Oliver Stone registrou esse momento singular na história da América Latina no documentário "South of the Border", lançado em 2009. Nele, Stone demonstrou o quanto esses governos progressistas representavam uma ruptura com o tradicional reacionarismo das classes dominantes da região e promoviam uma verdadeira revolução social e democrática em seus países. De fato, esse foi um período de inédita integração regional (representada principalmente pelo reforço do Mercosul e criação da UNASUL); de intensa coordenação política entre os presidentes progressistas sul-americanos; maior autonomia para lidar com as crises regionais; além de um maior desenvolvimento e projeção internacional para muitos desses países.  

E esse processo mais uma vez parece se conectar fortemente com o Brasil. Nesse sentido, é muito interessante o fato de Lula ampliar a sua força política no Brasil e se consolidar com o grande favorito para vencer as eleições presidenciais de 2022. Essa projeção de Lula é ainda mais emblemática quando se leva em consideração a ação conjunta da Lava-Jato com o ex-Juiz Sérgio Moro, que levou à prisão ilegal do ex-presidente brasileiro, o reforço do antipetismo e a ascensão da extrema-direita no Brasil (expressada, principalmente, pela eleição de Bolsonaro em 2018). Lula - juntamente com Chávez - representou um forte centro gravitacional da "onda rosa", e, caso de reeleja, pode voltar a exercer esse papel na regional. 




Um interessante sinal nessa direção (e de quanto Lula continua sendo uma grande referência para a esquerda latino-americana) é o quanto Boric replica algumas características marcantes de Lula. Assim como Lula, Boric também adota uma posição moderada e conciliadora. Assim que foi eleito, Boric garantiu que vai dialogar com os diferentes setores políticos, inclusive com a extrema direita e o próprio Sebastián Piñnera (atual presidente do Chile).
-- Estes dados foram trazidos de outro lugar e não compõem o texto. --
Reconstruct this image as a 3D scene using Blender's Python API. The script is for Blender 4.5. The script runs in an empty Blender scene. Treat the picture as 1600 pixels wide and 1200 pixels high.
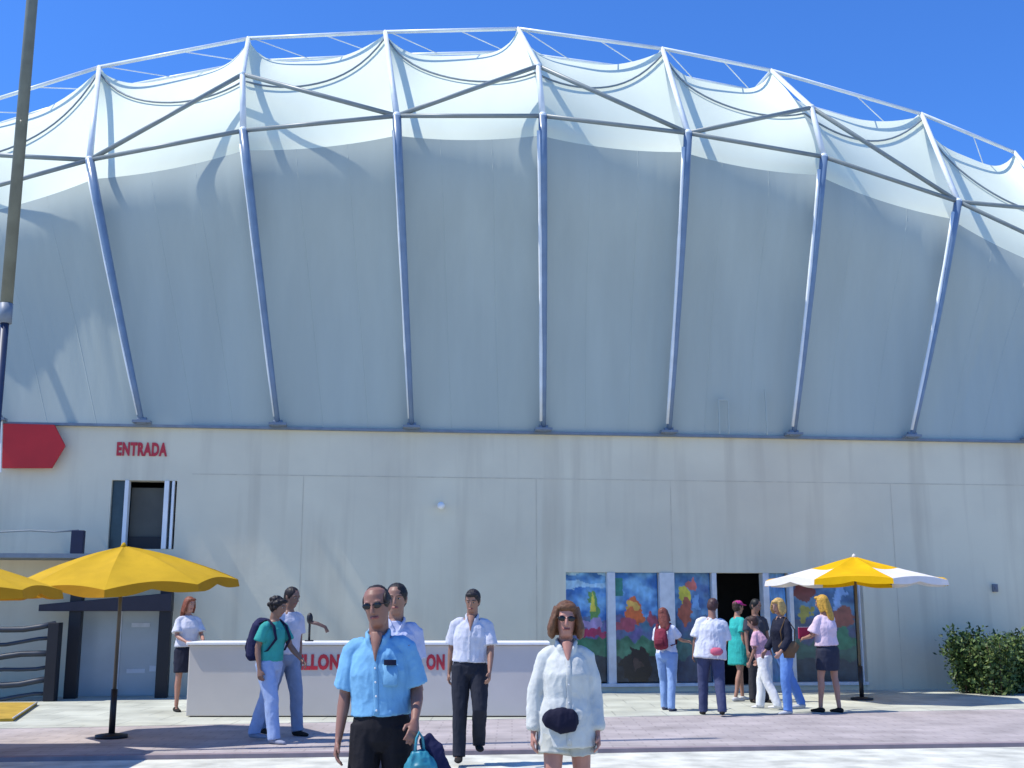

Outra interessante coincidência foi que Boric, em seu primeiro discurso como presidente do Chile, evocou o antigo lema da eleição de Lula em 2003, dirigindo-se para uma multidão de chilenos, o novo presidente disse:  

"Nosso governo conversará permanentemente com seu povo. O povo entrará no Palácio La Moneda. Hoje, a esperança venceu o medo."

 

Em um artigo que escrevi em 2017, junto com Danilo Bragança, prevemos que essa tendência de guinada à esquerda na América Latina seria uma consequência natural da emergência de governos de extrema-direita e profusão de movimentos neofascistas em diversos países latino-americanos. Esse movimento pendular compensatório seria ainda reforçado pela incapacidade de governos alinhados com essa vertente política em dar conta dos problemas estruturais e sociais dos países da região, principalmente por não ter base popular e apostar cegamente num projeto ultra neoliberal ultrapassado. 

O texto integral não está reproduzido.